ORLANDO, Fla. – Space Coast CU, which has launched a new legal offensive against Wall Street banks over investments sold to Eastern Financial Florida CU, last week changed gears to defend itself against a suit claiming the failed credit union giant it acquired in 2009 sold faulty loan participations.
In a new filing with the U.S. District Court for the Middle District of Florida, Space Coast asserts that the agents working for Eastern Financial’s wholly owned CUSO, CU Business Capital LLC, were working for distinct legal entities when the CUSO sold almost $4.5 million of participations in member business loans to Sperry Associates FCU in New York.

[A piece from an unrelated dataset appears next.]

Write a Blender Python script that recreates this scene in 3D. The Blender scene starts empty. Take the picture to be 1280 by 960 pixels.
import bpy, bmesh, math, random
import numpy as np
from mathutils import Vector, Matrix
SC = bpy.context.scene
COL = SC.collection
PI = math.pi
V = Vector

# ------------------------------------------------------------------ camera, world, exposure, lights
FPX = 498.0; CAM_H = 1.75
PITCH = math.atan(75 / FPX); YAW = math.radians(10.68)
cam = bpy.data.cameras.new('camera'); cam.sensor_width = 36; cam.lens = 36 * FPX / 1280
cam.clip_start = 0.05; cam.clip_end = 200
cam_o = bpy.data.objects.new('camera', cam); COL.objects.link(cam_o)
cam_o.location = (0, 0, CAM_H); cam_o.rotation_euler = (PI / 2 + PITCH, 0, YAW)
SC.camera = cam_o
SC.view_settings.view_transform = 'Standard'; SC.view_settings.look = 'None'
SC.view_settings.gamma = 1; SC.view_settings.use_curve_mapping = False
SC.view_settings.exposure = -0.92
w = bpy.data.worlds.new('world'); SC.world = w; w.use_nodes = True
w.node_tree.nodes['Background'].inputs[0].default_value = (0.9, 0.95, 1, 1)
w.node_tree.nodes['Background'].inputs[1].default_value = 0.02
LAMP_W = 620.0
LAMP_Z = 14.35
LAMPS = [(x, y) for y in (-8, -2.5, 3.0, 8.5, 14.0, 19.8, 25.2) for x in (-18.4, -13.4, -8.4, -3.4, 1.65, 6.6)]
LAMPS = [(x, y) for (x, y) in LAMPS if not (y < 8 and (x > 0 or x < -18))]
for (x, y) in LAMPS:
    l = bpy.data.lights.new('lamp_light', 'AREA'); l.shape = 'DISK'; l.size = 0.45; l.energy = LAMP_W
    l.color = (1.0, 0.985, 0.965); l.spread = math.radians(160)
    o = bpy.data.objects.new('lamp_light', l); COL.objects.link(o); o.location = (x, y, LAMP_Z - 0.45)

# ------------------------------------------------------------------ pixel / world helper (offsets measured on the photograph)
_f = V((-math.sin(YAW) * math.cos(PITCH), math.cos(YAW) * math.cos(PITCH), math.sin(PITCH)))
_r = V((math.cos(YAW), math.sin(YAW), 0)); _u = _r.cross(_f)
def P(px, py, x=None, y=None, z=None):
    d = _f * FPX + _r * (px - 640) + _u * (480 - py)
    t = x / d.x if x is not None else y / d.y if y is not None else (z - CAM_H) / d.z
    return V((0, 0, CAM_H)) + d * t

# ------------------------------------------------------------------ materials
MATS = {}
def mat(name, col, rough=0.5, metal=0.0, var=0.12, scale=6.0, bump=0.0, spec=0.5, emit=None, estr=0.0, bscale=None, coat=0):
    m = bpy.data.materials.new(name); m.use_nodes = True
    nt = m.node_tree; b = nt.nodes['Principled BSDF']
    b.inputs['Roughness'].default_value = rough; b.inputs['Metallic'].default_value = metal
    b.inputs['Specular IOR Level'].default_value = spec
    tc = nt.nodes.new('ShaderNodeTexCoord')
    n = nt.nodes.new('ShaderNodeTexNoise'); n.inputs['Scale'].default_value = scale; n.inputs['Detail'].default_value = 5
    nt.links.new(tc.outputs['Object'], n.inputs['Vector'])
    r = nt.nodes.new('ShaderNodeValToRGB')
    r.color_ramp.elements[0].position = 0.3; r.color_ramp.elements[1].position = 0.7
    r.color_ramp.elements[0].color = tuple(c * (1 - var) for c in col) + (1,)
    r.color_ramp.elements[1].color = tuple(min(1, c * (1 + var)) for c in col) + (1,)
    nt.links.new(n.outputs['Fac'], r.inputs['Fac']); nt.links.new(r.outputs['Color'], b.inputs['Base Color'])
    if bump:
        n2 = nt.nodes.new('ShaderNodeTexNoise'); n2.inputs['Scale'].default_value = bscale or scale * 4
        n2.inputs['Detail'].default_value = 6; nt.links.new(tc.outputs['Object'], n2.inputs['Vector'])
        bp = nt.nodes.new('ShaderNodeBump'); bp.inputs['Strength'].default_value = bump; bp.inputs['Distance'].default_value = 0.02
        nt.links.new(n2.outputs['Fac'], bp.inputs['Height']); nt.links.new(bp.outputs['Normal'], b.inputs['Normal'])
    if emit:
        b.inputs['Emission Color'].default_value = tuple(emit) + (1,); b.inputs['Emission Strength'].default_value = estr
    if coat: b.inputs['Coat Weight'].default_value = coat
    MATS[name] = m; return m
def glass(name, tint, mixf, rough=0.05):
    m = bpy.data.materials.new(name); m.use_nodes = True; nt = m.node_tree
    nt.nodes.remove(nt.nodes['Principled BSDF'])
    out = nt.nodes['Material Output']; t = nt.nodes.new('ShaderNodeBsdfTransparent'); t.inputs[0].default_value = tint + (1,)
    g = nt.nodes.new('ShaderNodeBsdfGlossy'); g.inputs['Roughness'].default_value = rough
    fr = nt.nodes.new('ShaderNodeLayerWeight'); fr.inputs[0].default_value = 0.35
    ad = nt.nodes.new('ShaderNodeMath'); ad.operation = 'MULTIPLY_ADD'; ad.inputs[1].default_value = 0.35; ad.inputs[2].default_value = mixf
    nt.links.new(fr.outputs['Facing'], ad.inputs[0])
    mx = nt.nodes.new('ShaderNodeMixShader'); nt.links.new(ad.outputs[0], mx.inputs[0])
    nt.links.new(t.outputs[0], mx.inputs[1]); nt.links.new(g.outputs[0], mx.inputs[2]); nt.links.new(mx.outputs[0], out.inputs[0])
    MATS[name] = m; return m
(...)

The merger of Eastern Financial has put Space Coast in the unusual position of both offense and defense over the actions of the one-time $2.4 billion credit union, the biggest natural person credit union failure ever.
The two cases illustrate the ongoing disputes over liability of the mortgage market crash and the perils of loan participations market, over which NCUA has proposed tightening regulation. Sperry Associates, for example, has been burned by other participation deals and was forced by NCUA to charge-off $2 million in participations it bought from failed Cal State 9 CU.
The suit against Space Coast says Sperry Associates bought the loans based on the underwriting of CU Business Capital and the loans have been significantly devalued because of the Florida real estate bust. The $310-million credit union asserts Space Coast CU, as the successor to Eastern Financial, is responsible for any losses it has realized from the loans.
In its court filing last week, Space Coast said Sperry Associates has not provided any evidence that the two CUBC employees that sold them the participations were working for Eastern Financial, which was a separate legal entity than its CUSO. Neither of the CUBC employees, says the credit union in its motion to dismiss the suit, “were agents of Eastern.”
Space Coast’s defense in the Eastern Financial case comes as the $3.3-billion credit union has filed suit against several of the biggest Wall Street banks it says sold Eastern Financial $140 million worth of risky investments, collateralized debt obligations – or CDOs – that precipitated the failure of the one-time Miami credit union giant when they went bad soon after the sale.
The suit, naming Merrill Lynch (now a unit of Bank of America), Bear Stearns (now a unit of JP Morgan Chase), Wachovia Securities (now part of Wells Fargo Securities), UBS Securities, Barclay’s Capital, Moody’s Investors Service, Standard & Poor’s, and Richard Fuld, former CEO of Lehman Brothers, claims the Wall Street players engaged in fraud and negligent misrepresentation in the sale of the CDOs purchased by Eastern Financial. Eastern Financial was the only natural person credit union in the country to invest in CDOs, by special permission of the Florida credit union regulator.
Eastern Financial, a 72-year-old credit union originally chartered to serve employees of now-defunct Eastern Airlines, lost almost its entire investment on the CDOs and was subsequently acquired by Space Coast, a $1.6-billion credit union 175 miles north along Florida’s Space Coast, in Melbourne.